Java Space

Given base and n that are both 1 or more, compute recursively (no loops) the value of base to the n power, so powerN(3, 2) is 9 (3 squared). powerN(3, 1) → 3 powerN(3, 2) → 9 powerN(3, 3) → 27 ------------------========================================== public int powerN(int base, int n) { int result=base; if(n==0) return 1; if(n > 0){ return result * (powerN(base,n-1)); } return result; }

The fibonacci sequence is a famous bit of mathematics, and it happens to have a recursive definition. The first two values in the sequence are 0 and 1 (essentially 2 base cases). Each subsequent value is the sum of the previous two values, so the whole sequence is: 0, 1, 1, 2, 3, 5, 8, 13, 21 and so on. Define a recursive fibonacci(n) method that returns the nth fibonacci number, with n=0 representing the start of the sequence. fibonacci(0) → 0 fibonacci(1) → 1 fibonacci(2) → 1 public int fibonacci(int n) { if(n==0) return 0; else if (n == 1) return 1; else if (n == 2) return 1; else return fibonacci(n-1) + fibonacci(n-2); }

We have bunnies standing in a line, numbered 1, 2, ... The odd bunnies (1, 3, ..) have the normal 2 ears.
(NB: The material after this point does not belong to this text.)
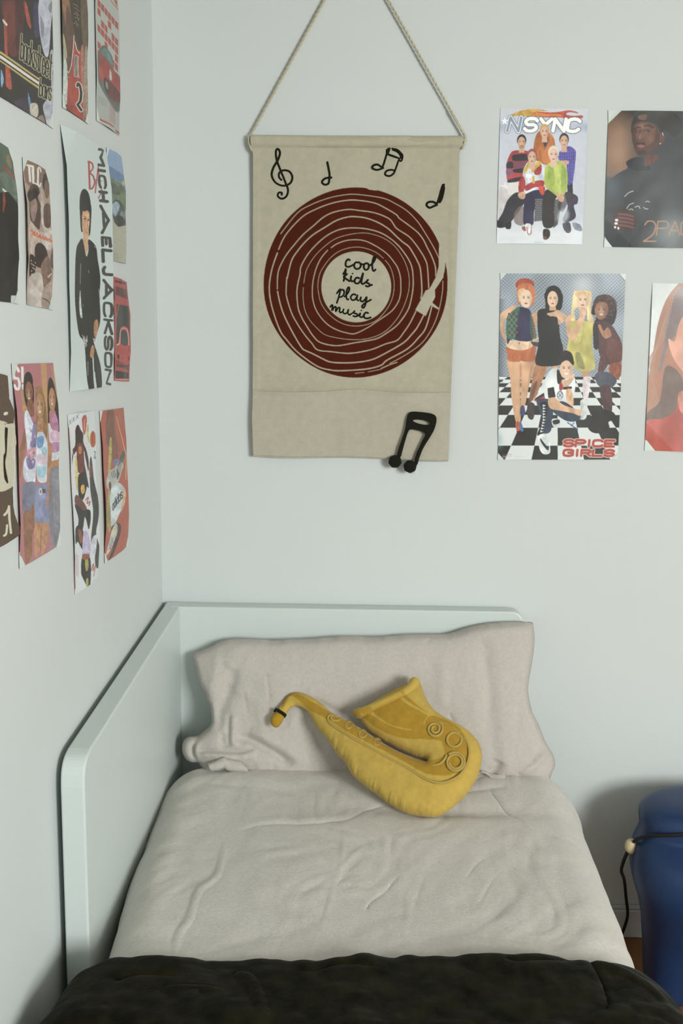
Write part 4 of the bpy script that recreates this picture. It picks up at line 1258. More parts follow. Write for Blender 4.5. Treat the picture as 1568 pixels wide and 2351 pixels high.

The even bunnies (2, 4, ..) we'll say have 3 ears, because they each have a raised foot. Recursively return the number of "ears" in the bunny line 1, 2, ... n (without loops or multiplication). bunnyEars2(0) → 0 bunnyEars2(1) → 2 bunnyEars2(2) → 5 ---------------------------------------- public int bunnyEars2(int bunnies) { if(bunnies==0) return 0; else if(bunnies%2==0) return 3 + bunnyEars2(bunnies-1); else return 2+bunnyEars2(bunnies-1); }

Given a non-negative int n, return the sum of its digits recursively (no loops). Note that mod (%) by 10 yields the rightmost digit (126 % 10 is 6), while divide (/) by 10 removes the rightmost digit (126 / 10 is 12). sumDigits(126) → 9 sumDigits(49) → 13 sumDigits(12) → 3 ---------------------------------------------------------- public int sumDigits(int n) { int Count=0; if(n/10<10){ Count=(n%10)+(n/10); } else{ Count=sumDigits(n/10)+sumDigits(n%10); } return Count; }

Given a non-negative int n, return the count of the occurrences of 7 as a digit, so for example 717 yields 2. (no loops). Note that mod (%) by 10 yields the rightmost digit (126 % 10 is 6), while divide (/) by 10 removes the rightmost digit (126 / 10 is 12). count7(717) → 2 count7(7) → 1 count7(123) → 0   --------------------------------- public int count7(int n) { int count=0; int rtemp=0; int ltemp=0; if(n/10<10 ){ rtemp=n%10; ltemp=n/10; if(ltemp==7) count=count+1; if(rtemp==7) count=count+1; } else{ rtemp=n%10; ltemp=n/10; count=count+count7(ltemp); if(rtemp==7) count=count+1; } return count; }